I could imagine the label was going ‘What the heck is wrong with these guys?’
They probably were. A lot of times, the label was right there with us. We hung out with [Sire Records president] Seymour Stein and others from the record label. They weren’t as screwed up as we were, in any way, but they accepted us, that we were just the best that we could be. I mean, we didn’t have anything in us to do any more than we did in any particular way.
That’s not to say Paul don’t have regrets about himself, I’m just telling you from my angle. Where I’m sittin.’ I think we did everything the best we could. A ball f—ed in barnacles and everything with it, you know?

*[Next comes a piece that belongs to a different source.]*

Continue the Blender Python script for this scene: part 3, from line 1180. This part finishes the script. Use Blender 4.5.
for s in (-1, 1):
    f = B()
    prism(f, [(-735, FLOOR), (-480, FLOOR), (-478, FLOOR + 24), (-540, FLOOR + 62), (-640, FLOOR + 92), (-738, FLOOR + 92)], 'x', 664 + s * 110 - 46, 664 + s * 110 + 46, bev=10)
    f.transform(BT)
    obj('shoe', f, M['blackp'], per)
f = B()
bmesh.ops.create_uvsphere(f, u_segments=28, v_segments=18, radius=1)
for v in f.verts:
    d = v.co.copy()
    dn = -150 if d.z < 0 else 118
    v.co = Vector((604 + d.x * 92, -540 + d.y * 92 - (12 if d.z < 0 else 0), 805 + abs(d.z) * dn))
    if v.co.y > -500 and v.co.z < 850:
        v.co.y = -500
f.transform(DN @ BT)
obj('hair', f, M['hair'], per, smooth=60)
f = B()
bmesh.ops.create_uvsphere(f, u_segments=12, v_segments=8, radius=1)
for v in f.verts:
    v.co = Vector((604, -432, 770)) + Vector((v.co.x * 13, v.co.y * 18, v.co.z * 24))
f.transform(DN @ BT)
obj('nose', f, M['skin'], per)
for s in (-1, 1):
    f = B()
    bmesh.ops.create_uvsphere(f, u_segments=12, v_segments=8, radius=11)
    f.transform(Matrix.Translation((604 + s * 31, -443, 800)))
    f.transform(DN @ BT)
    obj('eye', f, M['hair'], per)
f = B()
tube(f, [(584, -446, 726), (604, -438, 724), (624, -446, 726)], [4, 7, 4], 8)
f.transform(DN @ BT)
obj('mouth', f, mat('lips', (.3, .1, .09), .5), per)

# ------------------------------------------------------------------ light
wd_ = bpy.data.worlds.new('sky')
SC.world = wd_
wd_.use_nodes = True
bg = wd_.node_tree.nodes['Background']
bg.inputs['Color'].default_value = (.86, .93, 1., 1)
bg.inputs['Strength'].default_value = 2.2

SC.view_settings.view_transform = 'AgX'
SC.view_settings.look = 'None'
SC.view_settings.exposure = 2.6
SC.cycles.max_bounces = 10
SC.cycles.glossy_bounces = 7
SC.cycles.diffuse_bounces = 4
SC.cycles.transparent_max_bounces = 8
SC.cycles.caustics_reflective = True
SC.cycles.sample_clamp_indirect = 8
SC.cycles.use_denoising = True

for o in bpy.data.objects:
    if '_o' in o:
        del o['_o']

The later tenures you did in Guns N Roses and Soul Asylum, was there an element there of ‘I better clean up my act … Gotta play the game a little’?
(laughing) Not really, ‘cause both bands knew what they were hiring. They both knew what they were getting for their dollar, if you will. The Soul Asylum guys I grew up with, so that’s a whole different thing on its owns. But Guns, they knew the history, they knew what I was about. It was part of the allure, I think, in that regard. Because I was one of them.
You’re playing some pretty weird venues on this little solo tour this week. Here in St. Pete, you’re playing the Shuffleboard Center. The Imperial Wine Bar in Orlando. A barber shop in Melbourne. Was there a method to the madness behind playing funky places?
Totally, totally. When I play my own shows, I make more of the money. If I play other venues, they take up to half of the f–in’ take. I can’t really tour for that. In my world, if I’m going to go out and play shows, I gotta do X amount of things to make it worth me doing. So it’s in terms of ‘Well, what’s the best way of doing this for me to make the most out of it?’ And that’s the way I do it.
I’m a social beast, so there’s an intimate part of me playing some of these shows that, y’know, people don’t normally get when they go see their favorite musicians or whatever, that kind of crap. Again, I get off on that part. It kind of fuels my creative juices in a way.
It’s much more satisfying, and a lot less work, to do it this way.